Nitekim Kurtuluş Savaşı sonrası Lozan Görüşmeleri'ne katılan heyetin içindedir ve bu deneyim diplomasiye doğru yolculuğunu hızlandıracaktır. 1926-1949 yılları arasında, sırasıyla Polonya, İspanya, Portekiz ve Pakistan'da elçi ve büyükelçi olarak bulunacaktır.
İşte bu geçmiş ve elçilik dönemi, bu kez tersinden onun şairliğini de dönüştürecektir. "Endülüs'te Raks, Kar Musikileri, Madrid'de Kahvehane" gibi şiirleri bu döneme aittir. Artık o "Diplomat Şair"dir.

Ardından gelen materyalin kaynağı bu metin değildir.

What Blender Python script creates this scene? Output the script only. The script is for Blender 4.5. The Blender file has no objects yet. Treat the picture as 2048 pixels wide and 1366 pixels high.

Berksan Gülsoy bir ilki gerçekleştirerek Yahya Kemal'in diplomat yıllarını inceliyor ve bu dönemin onun şairliğine etkilerini araştırırken dolaylı olarak Cumhuriyet'in kuruluş yılları ve ilk dönemi için de tarihi bir panorama sunuyor.